— GIVEN TASK —
Pictures stay out. Extract the lines below from the first one through the line with "0), (0, 0, 0, 1)))", both included.

— DATASET EXCERPT —
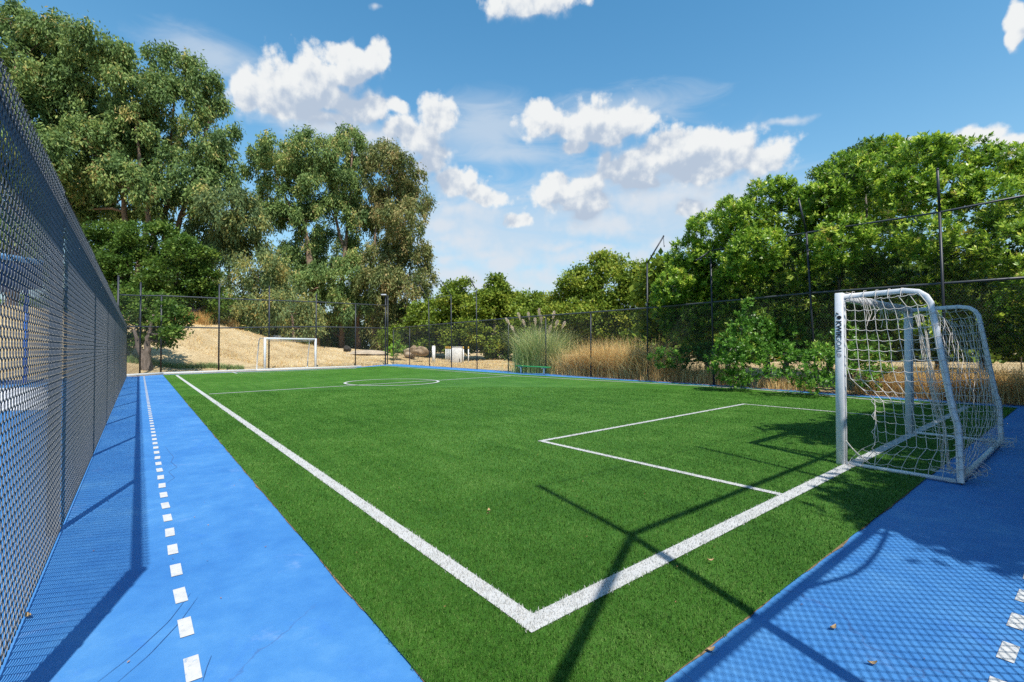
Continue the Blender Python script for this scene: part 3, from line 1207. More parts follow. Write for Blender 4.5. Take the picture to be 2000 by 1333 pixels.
def near_goal():
    X0, X1, Y0 = 4.88, 8.02, 0.13
    root = empty('soccer_goal', (X0, Y0, 0))
    tag(root, 'small white soccer goal in tree shade nearby, with a torn white net', 'goal')
    W = X1 - X0
    for x in (0, W):
        mb = MB()
        mb.box((x, 0, 1.0), (0.095, 0.085, 2.0), None, 0.008)
        # thin return lip on the rear face
        mb.box((x + 0.0, -0.049, 0.99), (0.030, 0.012, 1.96), None, 0.003)
        p = mb.build('post', M_GOAL, root)
        if x == 0:
            POST = p
    mb = MB()
    mb.box((W / 2, 0, 1.955), (W - 0.096, 0.085, 0.085), None, 0.008)
    mb.build('crossbar', M_GOAL, root)
    for x in (0.0, W):
        mb = MB()
        a = np.array(PROFILE)
        # smooth the bend
        pts = [(x, y - .044, z) for y, z in PROFILE]
        sq_bar(mb, pts, 0.046, 0.054)
        mb.build('side_frame', M_GOAL, root)
        mb = MB()
        mb.tube([(x, -.05, .028), (x, -.97, .028)], 0.022, 8)
        mb.build('side_ground_bar', M_GOAL, root, True)
    mb = MB()
    sq_bar(mb, [(0.03, -1.0, .035), (W / 2, -1.0, .035), (W - .03, -1.0, .035)], 0.05, 0.05, np.array([0, 1.0, 0]))
    mb.build('rear_ground_bar', M_GOAL, root)
    # printing on the outer face of the near post: letters run downwards
    Rm = Matrix(((0, 0, -1, 0), (0, 1, 0, 0), (1, 0, 0, 0), (0, 0, 0, 1)))

    def put(me, name, mat, z_top, ylow):
        me.materials.clear()
        me.materials.append(mat)
        # text x -> -z, text y -> -y (towards the rear), normal -> -x
        co = np.empty(len(me.vertices) * 3)
        me.vertices.foreach_get('co', co)
        co = co.reshape(-1, 3)
        nv = np.stack([-0.0488 - co[:, 2], ylow - co[:, 1], z_top - co[:, 0]], -1)
        me.vertices.foreach_set('co', nv.ravel())
        me.update()
        o = bpy.data.objects.new(name, me)
        COL.objects.link(o)
        o.parent = POST
        return o
    put(text_mesh('KWIK', 0.074, 0.0022), 'lettering', M_BLACK, 1.675, 0.026)
    put(text_mesh('GOAL', 0.074, -0.0004), 'lettering', M_GREYP, 1.498, 0.026)
    # swoosh emblem above, round seal below
    mb = MB()

    def disc(cy, cz, ry, rz, n=20, x=-0.0495, a0=0, a1=2 * math.pi):
        a = np.linspace(a0, a1, n)
        V = [(x, cy, cz)] + [(x, cy + ry * math.cos(t), cz + rz * math.sin(t)) for t in a]
        mb.add(V, None, [[0, i, i + 1] for i in range(1, n)])
    disc(-0.004, 1.713, 0.024, 0.022)
    mb.add([(-0.0495, 0.022, 1.775), (-0.0495, -0.006, 1.752), (-0.0495, 0.006, 1.748), (-0.0495, 0.030, 1.760)], [[0, 1, 2, 3]])
    mb.add([(-0.0495, 0.030, 1.750), (-0.0495, 0.020, 1.738), (-0.0495, 0.026, 1.722), (-0.0495, 0.034, 1.735)], [[0, 1, 2, 3]])
    mb.build('emblem', M_BLACK, POST)
    mb = MB()
    for r0, r1 in ((0.024, 0.020), (0.015, 0.012)):
        n = 24
        a = np.linspace(0, 2 * np.pi, n)
        V = []
        for t in a:
            V += [(-0.0495, r0 * math.cos(t), 1.275 + r0 * math.sin(t)), (-0.0495, r1 * math.cos(t), 1.275 + r1 * math.sin(t))]
        mb.add(V, [[2 * i, 2 * i + 1, 2 * i + 3, 2 * i + 2] for i in range(n - 1)])
    mb.add([(-0.0495, -.016, 1.271), (-0.0495, .016, 1.277), (-0.0495, .016, 1.281), (-0.0495, -.016, 1.275)], [[0, 1, 2, 3]])
    mb.build('seal', M_GREYP, POST)

    # --- the net: cords follow a warped grid
    mb = MB()
    r = np.random.default_rng(21)
    CR = 0.0033

    def side_net(x, torn, flip):
        nz, ny = 17, 8
        P = np.zeros((nz + 1, ny + 1, 3))
        for j in range(nz + 1):
            z = 1.93 * (1 - j / nz)
            front = -0.055
            if torn:
                front -= np.interp(z, [0, .12, .2, .32, .8, .95, 1.05, 2], [.02, .05, .12, .30, .27, .12, .02, 0])
            back = float(prof_y(max(z, .03))) - 0.03
            for i in range(ny + 1):
                u = i / ny
                y = front + (back - front) * u
                sag = 0.025 * math.sin(math.pi * ((u * ny) % 1 if False else u)) + 0.012
                bulge = 0.07 * math.sin(math.pi * u) * math.sin(math.pi * min(1, z / 1.9)) * flip
                low = 0.16 * max(0, 0.35 - z) / .35
                P[j, i] = (x + bulge + flip * low * .3 * math.sin(math.pi * u) + r.normal(0, .004), y + r.normal(0, .005), max(.03, z - sag + 0.02 * u + r.normal(0, .006)))
        for j in range(nz + 1):
            pts = []
            for i in range(ny):
                a, b = P[j, i], P[j, i + 1]
                pts += [a, a * .66 + b * .34 - (0, 0, .013), a * .34 + b * .66 - (0, 0, .011)]
            pts.append(P[j, ny])
            mb.tube(pts, CR, 5, False)
        for i in range(ny + 1):
            mb.tube(P[:, i], CR, 5, False)
        return P
    P = side_net(-0.035, True, 1)
    side_net(W + .03, False, -1)
    # hoops tying the side net to its frame
    for x in (0.0, W):
        for z in np.arange(0.15, 1.8, 0.12):
            y = float(prof_y(z)) - .044
            mb.tube([(x - .035, y + .04, z), (x - .036, y - .03, z + .012), (x + .036, y - .036, z + .012), (x + .035, y + .038, z)], CR, 5, False)
        for y in np.arange(-.12, -.6, -.11):
            mb.tube([(x - .036, y, 1.90), (x - .036, y - .01, 2.0), (x + .036, y - .012, 2.008), (x + .036, y, 1.91)], CR, 5, False)
    # rear net: a diagonal mesh hung from the bend to the rear bar, bunched towards the near frame
    nu, nv = 16, 11
    def rp(u, v):
        u = min(max(u, 0), 1)
        v = min(max(v, 0), 1)
        z = 1.90 - 1.84 * v
        y = float(prof_y(max(z, .03))) - .05
        bell = math.sin(math.pi * u)
        y += -0.10 * bell * math.sin(math.pi * v) + .05 * max(0, v - .8) * 5 * bell
        z -= 0.22 * bell * (1 - v) ** 2
        return np.array([0.03 + (W - .06) * (u ** 1.25), y, max(.03, z)])
    for k in range(-nv, nu + 1):
        for sgn in (1, -1):
            pts = []
            for s in np.linspace(0, 1, 20):
                u = (k + s * nv) / nu if sgn == 1 else (nu - k - s * nv) / nu
                if -0.001 <= u <= 1.001:
                    q = rp(u, s) + r.normal(0, .006, 3)
                    q[2] = max(q[2], .012)
                    pts.append(q)
            if len(pts) > 2:
                mb.tube(pts, CR * .6, 4, False)
    # bunched hanks: at the near rear upright, along the crossbar and on the rear bar
    for k in range(13):
        pts = []
        for s in np.linspace(0, 1, 14):
            z = 1.72 - 1.62 * s
            y = float(prof_y(max(z, .03))) + 0.10 + .03 * math.sin(k * 2.1 + 5 * s)
            pts.append((0.10 + .011 * k + .02 * math.sin(7 * s + k), y, z))
        mb.tube(pts, CR * .7, 4, False)
    for k in range(16):
        pts = []
        ph, a0 = r.uniform(0, 6), r.uniform(0, 1)
        x0, x1 = sorted(r.uniform(0.1, W - .05, 2))
        if k < 9:
            x0, x1 = 0.05, W - .1
        for s in np.linspace(0, 1, 34):
            x = x0 + (x1 - x0) * s
            rr = .052 + .012 * math.sin(ph + 9 * s)
            th = ph + s * (14 + 6 * a0)
            sag = .05 * math.sin(math.pi * s) * a0
            pts.append((x, -.045 + rr * math.cos(th) * .9, 1.945 - sag + rr * math.sin(th)))
        mb.tube(pts, CR, 4, False)
    for k in range(16):
        x = r.uniform(.5, 2.9)
        l = r.uniform(.08, .3)
        mb.tube([(x, -.09, 1.91), (x + .03, -.11, 1.91 - l * .5), (x - .02 + r.normal(0, .04), -.1, 1.91 - l)], CR * .9, 4, False)
    for (cx, n, sp) in ((0.25, 16, .2), (2.55, 18, .45)):
        for k in range(n):
            c = np.array([cx + r.normal(0, sp * .4), -1.0 + r.normal(0, .07), .05])
            pts = [c + np.array([r.normal(0, .09), r.normal(0, .06), abs(r.normal(0.03, .06))]) for _ in range(7)]
            pts = np.array(pts)
            for q in range(3):
                m2 = (pts[:-1] + pts[1:]) / 2
                pts = np.concatenate([pts[:1], np.stack([pts[:-1] * .75 + pts[1:] * .25, pts[:-1] * .25 + pts[1:] * .75], 1).reshape(-1, 3), pts[-1:]])
                if len(pts) > 30:
                    break
            pts[:, 2] = np.maximum(pts[:, 2], .012)
            mb.tube(pts, CR * .75, 4, False)
    # loose ends by the tear
    for z0, l in ((.82, .25), (.66, .3), (.48, .2), (.30, .25)):
        mb.tube([(-.035, -.33, z0), (-.05, -.30, z0 - .05), (-.03, -.335, z0 - .1), (-.045, -.32, z0 - l)], CR * 1.3, 5, False)
    for k in range(4):
        mb.tube([(-.04, -.055, .30 - .01 * k), (-.05, -.12 - .02 * k, .22 - .02 * k), (-.04, -.2 - .03 * k, .10 - .01 * k)], CR, 5, False)
    mb.build('net', M_NET, root)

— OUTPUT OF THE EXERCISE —
Continue the Blender Python script for this scene: part 3, from line 1207. More parts follow. Write for Blender 4.5. Take the picture to be 2000 by 1333 pixels.
def near_goal():
    X0, X1, Y0 = 4.88, 8.02, 0.13
    root = empty('soccer_goal', (X0, Y0, 0))
    tag(root, 'small white soccer goal in tree shade nearby, with a torn white net', 'goal')
    W = X1 - X0
    for x in (0, W):
        mb = MB()
        mb.box((x, 0, 1.0), (0.095, 0.085, 2.0), None, 0.008)
        # thin return lip on the rear face
        mb.box((x + 0.0, -0.049, 0.99), (0.030, 0.012, 1.96), None, 0.003)
        p = mb.build('post', M_GOAL, root)
        if x == 0:
            POST = p
    mb = MB()
    mb.box((W / 2, 0, 1.955), (W - 0.096, 0.085, 0.085), None, 0.008)
    mb.build('crossbar', M_GOAL, root)
    for x in (0.0, W):
        mb = MB()
        a = np.array(PROFILE)
        # smooth the bend
        pts = [(x, y - .044, z) for y, z in PROFILE]
        sq_bar(mb, pts, 0.046, 0.054)
        mb.build('side_frame', M_GOAL, root)
        mb = MB()
        mb.tube([(x, -.05, .028), (x, -.97, .028)], 0.022, 8)
        mb.build('side_ground_bar', M_GOAL, root, True)
    mb = MB()
    sq_bar(mb, [(0.03, -1.0, .035), (W / 2, -1.0, .035), (W - .03, -1.0, .035)], 0.05, 0.05, np.array([0, 1.0, 0]))
    mb.build('rear_ground_bar', M_GOAL, root)
    # printing on the outer face of the near post: letters run downwards
    Rm = Matrix(((0, 0, -1, 0), (0, 1, 0, 0), (1, 0, 0, 0), (0, 0, 0, 1)))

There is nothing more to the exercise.